Merkwürdigerweise war für die Anforderungen der Heimat stets
mehr Verständnis vorhanden. Für Kohlenförderung,
U-Bootsbau, Hindenburgprogramm und Eisenbahnwerkstätten wurden
für die Heimat rücksichtslos die [201] nötigen Leute
aus Front und Etappe herausgeholt, aber daß auch die Etappe Fachleute
brauchte, die dort Besseres leisteten als an der Front, das wurde nicht anerkannt.
Dauernd mußte die Etappe mit ungenügenden Kräften arbeiten.

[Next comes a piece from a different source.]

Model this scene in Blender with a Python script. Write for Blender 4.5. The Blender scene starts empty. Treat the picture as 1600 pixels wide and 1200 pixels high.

Selbstverständlich galt es an Menschenmaterial zu sparen; aber die riesig
sich steigernden Aufgaben der Etappe verlangten naturgemäß eine
Vermehrung des Personals, und diese unbedingte Notwendigkeit konnte durch
alles Sträuben nicht aus der Welt geschafft werden. Wie
stiefmütterlich die Etappe oft behandelt wurde, geht daraus hervor,
daß viele Einrichtungen, die sie geschaffen und für deren Aufstellung
sie vergeblich um Bewilligung einiger kümmerlichen Stellen
gekämpft hatte, in dem Augenblicke, wo sie unmittelbar den
Armee-Oberkommandos unterstellt wurden, groß ausgestattete Etats
bekamen.
Wenn so die Front und sogar die hohen Kommandostellen nur geringes
Verständnis aufbrachten, so kann es nicht wundernehmen, daß die
Heimat sich völlig unorientiert zeigte über alles, was im
Etappengebiet vorging. War den meisten Leuten doch sogar gänzlich
unklar, was überhaupt zur Etappe gehörte. Besonders häufig
konnte (und kann man immer noch) hören, daß die
Generalgouvernements mit der Etappe verwechselt oder zu ihr gerechnet werden.
Es sei deshalb zunächst kurz erwähnt, daß die
Etappeninspektionen einen Bestandteil der Armeen bildeten und den
Oberkommandos unterstanden. Sie sorgten für Nachschub und verwalteten
einen Teil des feindlichen Landes hinter dem sogenannten Operationsgebiet der
Armee, das in unmittelbarer Verwaltung der Fronttruppe (der
Generalkommandos) stand. Sie waren also rein militärische
Behörden, während die Generalgouvernements, deren es
zwei - Belgien und Warschau - gab,
militärisch-politische waren, bei denen das zivile Verwaltungselement eine
bedeutend größere Rolle spielte. Ihre Gebiete lagen zwischen dem
Etappengebiet und der Heimat. Die Militärverwaltung Rumänien war
eine durch manche Rechte und Pflichten eines Generalgouvernements über
den Rahmen einer solchen hinausgehobene Etappeninspektion.
Vor allem war (und ist heute noch) dem Volke nicht bekannt, wie groß die
Arbeit auf wirtschaftlichem und kulturellem Gebiet ist, die von der Etappe
geleistet wurde. Ganz erstaunt horchen die Leute auf, wenn von Industrie und
Landwirtschaft, Forstwesen und Bergbau, Banken und Theatern,
Büchereien und Schulen in der Etappe die Rede ist. Als Ende 1914 ein
süddeutscher Sozialdemokrat, der eine Zeitlang bei der 4. Armee sich
aufhielt, die Etappeneinrichtungen dieser Armee zu sehen bekam,
äußerte er voll Bewunderung: hier sehe man, welche Arbeitskraft im
deutschen Volke steckt, und mußte zugeben, daß gerade unter
militärischer Leitung in der Etappe diese Kraft Großartiges geleistet
habe. Und die Hochschulprofessoren, die aus allen Gauen des Vaterlandes zu den
Kursen der Etappeninspektion 6 im Jahre 1918 nach Tournai kamen, waren
überrascht von der Fülle des im Etappengebiet Geleisteten; [202] wieder und wieder
erklärten sie, daß man in der Heimat keine blasse Ahnung habe von
der Mannigfaltigkeit und der Schwierigkeit des Etappendienstes, von dem
Umfang seiner Arbeit und seinem Nutzen für die Allgemeinheit. Aber diese
wenigen Stimmen verhallten in der Heimat ohne Verständnis. Die Etappe
blieb unentbehrlich, sie leistete Außerordentliches und war doch stets der
unnütze Knecht, dessen Dienste keine Achtung wert sind.